We have the hardest time seeing that Paul is talking about the meaning of the Torah, not about a generalized "moralism" or "nomism", because we are not really interested in becoming Jews— we no longer feel that "salvation is from the Jews" (John 4), but from the Christians. So we generalize his words about "the Law" (the Torah, really), and turn them into a general concern with "earning salvation through our own efforts". This almost works, because from the begining it's been about God establishing his own kingdom, not us establishing ours— though it takes Paul's talk about Law/Torah out of its context and robs it of its salvation-historical meaning. Still it's true that what is necessary is for us to trust and to get with God program, not our own. Only now, Paul is saying, Abraham's original faith in God's program is focused as "the faith of Jesus Christ"—- in other words, in the faith that Jesus the Messiah had, in what God was doing in and through him; and then flowing from this, our own trust in what God was doing, in Jesus his Messiah. And what was God doing? Establishing his reign. "And we are ambassadors for the messiah," Paul writes.

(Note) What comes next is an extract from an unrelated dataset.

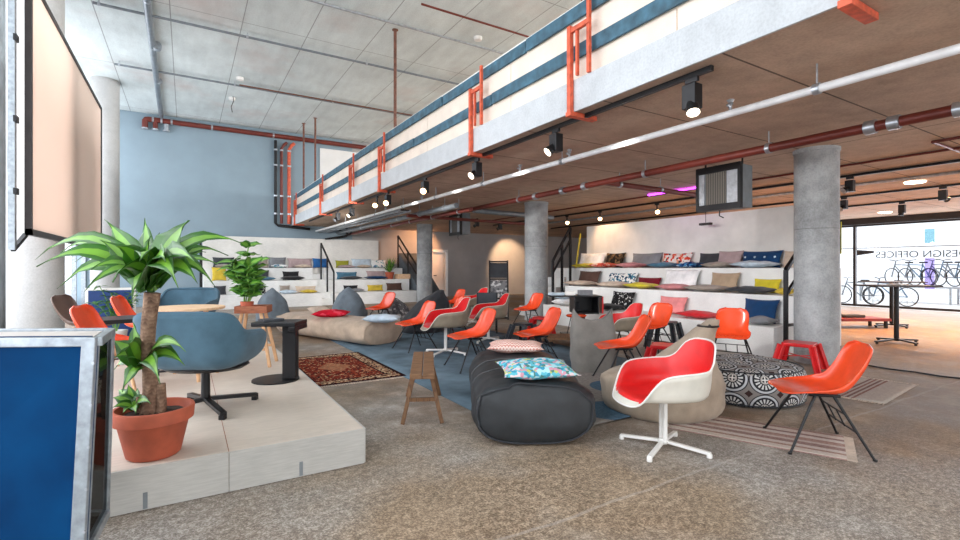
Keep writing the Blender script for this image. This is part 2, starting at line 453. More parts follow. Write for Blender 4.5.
M['c_darkprint'] = pattern('dark_olive_print', [(0,(40,36,30)),(.4,(84,66,44)),(.6,(32,30,28)),(.8,(120,96,70))], 14, 'voro')
M['c_blueprint'] = pattern('blue_ikat_print', [(0,(20,50,92)),(.35,(70,130,180)),(.6,(24,60,110)),(.82,(180,200,214))], 18, 'voro')
M['c_bw'] = pattern('black_white_print', [(0,(26,26,28)),(.5,(44,44,46)),(.66,(190,190,188)),(.78,(30,30,32))], 36, 'voro')
M['c_whiteprint'] = pattern('white_teal_print', [(0,(222,224,222)),(.45,(120,170,176)),(.6,(226,226,224)),(.85,(90,120,150))], 14, 'voro')
M['c_aqua'] = pattern('aqua_leaf_print', [(0,(96,188,204)),(.25,(170,216,222)),(.42,(60,150,180)),(.56,(190,196,110)),(.66,(206,150,166)),(.78,(226,206,206)),(.9,(80,130,120))], 34, 'voro')
M['c_pinkzig'] = pattern('pink_zigzag_weave', [(0,(206,140,128)),(.5,(232,210,198))], 30, 'zig')
M['c_redprint'] = pattern('red_pink_print', [(0,(206,24,48)),(.6,(226,70,90)),(.8,(188,16,40))], 14, 'voro')
M['c_greyprint'] = pattern('grey_white_print', [(0,(120,120,122)),(.45,(190,190,190)),(.7,(90,90,94))], 18, 'voro')
# ============================ THE SETTING =====================================
CEIL, SOF, DECK = 6.75, 3.05, 3.385
XL, XR, YB, YF = -2.9, 20.0, 20.5, -6.0
EX = 3.61                                            # face of the mezzanine slab
struct(MB().span((XL, YF, -.3), (XR, YB, 0)).build('floor', M['floor'], smooth=False))
struct(MB().span((XL, YF, CEIL), (XR, YB, CEIL+.3)).build('ceiling', M['ceil'], smooth=False))
sl = MB(); sl.span((EX+.01, YF, SOF), (XR, YB, DECK)); struct(sl.build('ceiling_mezzanine', M['soffit'], smooth=False))
struct(MB().span((EX-.01, YF, SOF-.004), (EX+.012, YB, DECK+.004)).build('trim_1', M['fascia'], smooth=False))
struct(MB().span((XL-.3, YB, -.3), (6.05, YB+.3, CEIL)).build('wall_back', M['blue_wall'], smooth=False))
x0, x1 = at_y(431.5, 250, YB).x, at_y(446.5, 250, YB).x
gw = MB().span((6.05, YB, 0), (x0, YB+.3, CEIL)).span((x1, YB, 0), (XR, YB+.3, CEIL)).span((x0, YB, 2.15), (x1, YB+.3, CEIL))
struct(gw.build('wall_back_right', M['grey_wall'], smooth=False))
dr = struct(MB().span((x0, YB+.16, 0), (x1, YB+.2, 2.15)).build('door_1', M['white_wall'], smooth=False))
fr = MB()
for x in (x0, x1): fr.span((x-.06, YB-.03, 0), (x+.06, YB+.16, 2.15))
fr.span((x0-.06, YB-.03, 2.09), (x1+.06, YB+.16, 2.21)); fr.build('door_frame', M['white_metal'], dr, smooth=False)
hd = MB().box((x0+.25, YB+.13, 1.0), (.14, .03, .03)); hd.build('door_handle', M['black_metal'], dr, smooth=False)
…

The hard part, i think, is (re)conceptualizing christianity as the "reign of God" rather than "being saved and going to heaven". But once you see that the scriptures don't talk about "getting saved and going to heaven", but repeatedly about when God will actually rule this world of his, and how that will come to be (in terms of the past—- when he will undo the trouble adam caused, and even heal adam of death; in terms of Paul's present— what God has done in Jesus his Messiah; and in terms of the future— when he will establish "jerusalem" as a terebinth of righteousness)—- then the Judaism Paul depicts will no longer seem to mirror the late-mediaeval german catholicism which most of the theology of the past 500 years had been using him to caricature and to argue with, in which we think we "go to heaven" by "works" or by "faith".